→ Data provided

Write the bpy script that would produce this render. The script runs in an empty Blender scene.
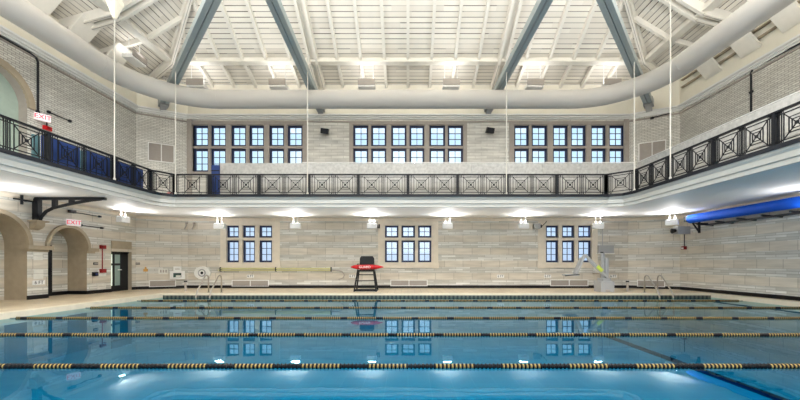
import bpy, math, random
from mathutils import Vector, Matrix
random.seed(7)
SC = bpy.context.scene
COL = SC.collection
PI = math.pi
F = 354.0                 # focal length in pixels of an 800 px wide frame
EZ = 1.27                 # eye height over the deck (z = 0)

# ------------------------------------------------------------------ camera, world, lights, exposure
cam = bpy.data.cameras.new('camera')
cam.sensor_width = 36.0
cam.lens = F / 800 * 36
cam.shift_x = -0.010
cam.shift_y = 0.0794
cam.clip_start = 0.05
co = bpy.data.objects.new('camera', cam)
COL.objects.link(co)
co.location = (0, 0, EZ)
co.rotation_euler = (PI / 2, 0, 0)
SC.camera = co

w = bpy.data.worlds.new('sky')
SC.world = w
w.use_nodes = True
bg = w.node_tree.nodes['Background']
bg.inputs[1].default_value = 1.0
_t = w.node_tree
_tc = _t.nodes.new('ShaderNodeTexCoord'); _sp = _t.nodes.new('ShaderNodeSeparateXYZ'); _cr = _t.nodes.new('ShaderNodeValToRGB')
_t.links.new(_tc.outputs['Generated'], _sp.inputs[0]); _t.links.new(_sp.outputs[2], _cr.inputs[0]); _t.links.new(_cr.outputs[0], bg.inputs[0])
_cr.color_ramp.elements[0].position = 0.0; _cr.color_ramp.elements[0].color = (0.62, 0.76, 1.0, 1)
_cr.color_ramp.elements[1].position = 0.27; _cr.color_ramp.elements[1].color = (0.78, 1.05, 1.30, 1)

SC.view_settings.view_transform = 'Standard'
SC.view_settings.look = 'None'
SC.view_settings.gamma = 1
SC.view_settings.use_curve_mapping = False
SC.view_settings.exposure = 0.18

def area(name, loc, size, energy, rot=(0, 0, 0), color=(0.96, 0.985, 1.0), sy=None):
    l = bpy.data.lights.new(name, 'AREA')
    l.energy = energy
    l.color = color
    l.size = size
    if sy:
        l.shape = 'RECTANGLE'
        l.size_y = sy
    o = bpy.data.objects.new(name, l)
    COL.objects.link(o)
    o.location = loc
    o.rotation_euler = rot
    return o

# unseen fill lights added high under the roof, and broad fill panels behind the camera
for lx in (-7.5, 0, 7.5):
    for ly in (1.0, 7.5):
        area('hall_fill_down', (lx, ly, 9.4), 1.6, 320, (0, 0, 0), (0.965, 0.985, 1.0))
        area('hall_fill_up', (lx, ly, 8.6), 2.2, 520, (PI, 0, 0), (0.965, 0.985, 1.0))
area('front_fill', (0, -3.2, 5.0), 16.0, 430, (PI / 2, 0, 0), (0.96, 0.98, 1.0), 5.0)  # added front fill, the wall behind it has no openings
area('front_fill_low', (0, -3.2, 1.9), 18.0, 35, (PI / 2, 0, 0), (1.0, 0.98, 0.95), 2.6)  # added low fill panel shining along the deck

# ------------------------------------------------------------------ materials
def srgb(r, g, b):
    f = lambda c: (c / 255 / 12.92) if c / 255 <= 0.04045 else ((c / 255 + 0.055) / 1.055) ** 2.4
    return (f(r), f(g), f(b), 1)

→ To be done
Starting at the first line of the material, output exactly the lines up to and including the one with "SC.view_settings.exposure = 0.18". Do not include the pictures.

→ Task response
Write the bpy script that would produce this render. The script runs in an empty Blender scene.
import bpy, math, random
from mathutils import Vector, Matrix
random.seed(7)
SC = bpy.context.scene
COL = SC.collection
PI = math.pi
F = 354.0                 # focal length in pixels of an 800 px wide frame
EZ = 1.27                 # eye height over the deck (z = 0)

# ------------------------------------------------------------------ camera, world, lights, exposure
cam = bpy.data.cameras.new('camera')
cam.sensor_width = 36.0
cam.lens = F / 800 * 36
cam.shift_x = -0.010
cam.shift_y = 0.0794
cam.clip_start = 0.05
co = bpy.data.objects.new('camera', cam)
COL.objects.link(co)
co.location = (0, 0, EZ)
co.rotation_euler = (PI / 2, 0, 0)
SC.camera = co

w = bpy.data.worlds.new('sky')
SC.world = w
w.use_nodes = True
bg = w.node_tree.nodes['Background']
bg.inputs[1].default_value = 1.0
_t = w.node_tree
_tc = _t.nodes.new('ShaderNodeTexCoord'); _sp = _t.nodes.new('ShaderNodeSeparateXYZ'); _cr = _t.nodes.new('ShaderNodeValToRGB')
_t.links.new(_tc.outputs['Generated'], _sp.inputs[0]); _t.links.new(_sp.outputs[2], _cr.inputs[0]); _t.links.new(_cr.outputs[0], bg.inputs[0])
_cr.color_ramp.elements[0].position = 0.0; _cr.color_ramp.elements[0].color = (0.62, 0.76, 1.0, 1)
_cr.color_ramp.elements[1].position = 0.27; _cr.color_ramp.elements[1].color = (0.78, 1.05, 1.30, 1)

SC.view_settings.view_transform = 'Standard'
SC.view_settings.look = 'None'
SC.view_settings.gamma = 1
SC.view_settings.use_curve_mapping = False
SC.view_settings.exposure = 0.18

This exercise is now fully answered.